Il y a assurément dans ces théories, qui rappellent le progrès de Condillac à Laromiguière, une grande part de vérité; mais il faut s’entendre sur la vraie nature de la force déployée dans l’attention ou, si on préfère ce terme, dans l’aperception. Nous ne saurions la considérer, avec MM. Renouvier et James, comme une création du libre arbitre. M. Wundt lui-même nous paraît opposer à l’excès l’aperception libre et les lois mécaniques qui associent nécessairement les sensations entre elles. En effet, il attribue à « l’acte d’aperception » le pouvoir mystérieux de produire spontanément des liaisons d’idées irréductibles aux lois fatales de l’association par ressemblance et contiguïté. — Je suppose, dit-il, le tic-tac d’un métronome se produisant à intervalles réguliers et avec une intensité toujours égale ; en ce cas, tout le monde sait que nous pouvons grouper deux par deux, trois par trois, quatre par quatre, les sensations successives : « ce groupement volontaire est dû à l’aperception. » — Selon nous, ce groupement ne diffère pas des effets habituels et nécessaires de l’association : nous associons un souvenir de rythme, avec temps forts et temps faibles, aux battemens indifférens du métronome, d’autant plus que tous nos mouvemens et toutes nos réactions cérébrales tendent, en vertu même de la constitution des organes, à prendre une forme rythmée comme le balancement de notre jambe. Au reste, nous avons l’habitude de grouper toujours nos sensations, ce qui est pour nous une économie de force et d’attention.

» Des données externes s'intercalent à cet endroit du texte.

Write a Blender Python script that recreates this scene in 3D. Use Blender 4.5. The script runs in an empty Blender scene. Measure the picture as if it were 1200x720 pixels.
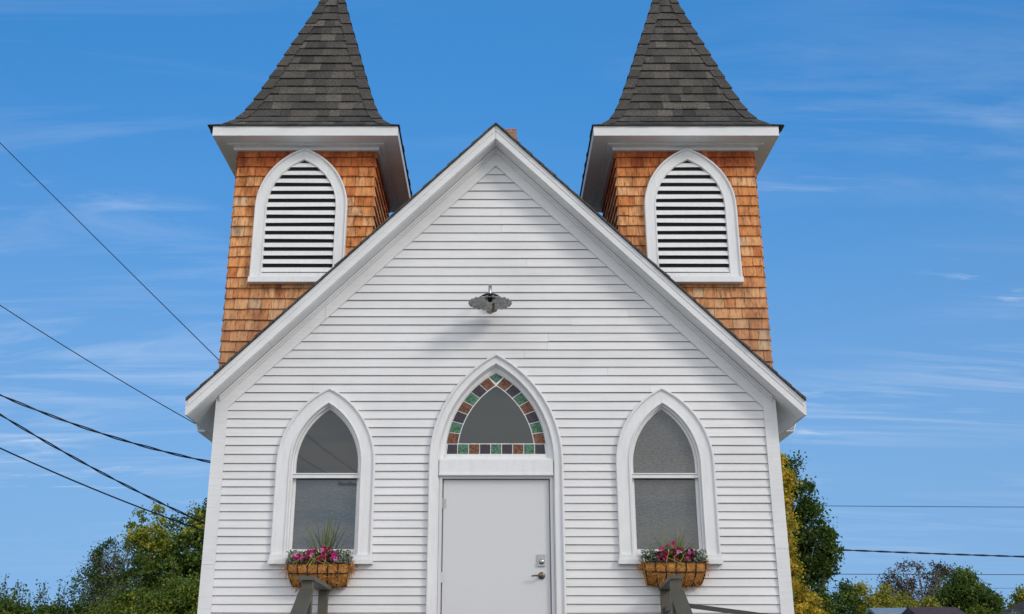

Les mêmes remarques s’appliquent à un autre exemple de M. Wundt : — « En chemin de fer, dit-il, nous pouvons transformer en un air quelconque le bruit régulier des roues ; nous modifions donc les sensations par l’aperception. » — Non, mais nous enchevêtrons un souvenir d’air, une association de notes par contiguïté avec le dessin rythmique des bruits de roue : un enchevêtrement de plusieurs lignes ou de plusieurs associations n’exige pas un mode de liaison supérieur à l’association ordinaire, ni un acte vraiment libre.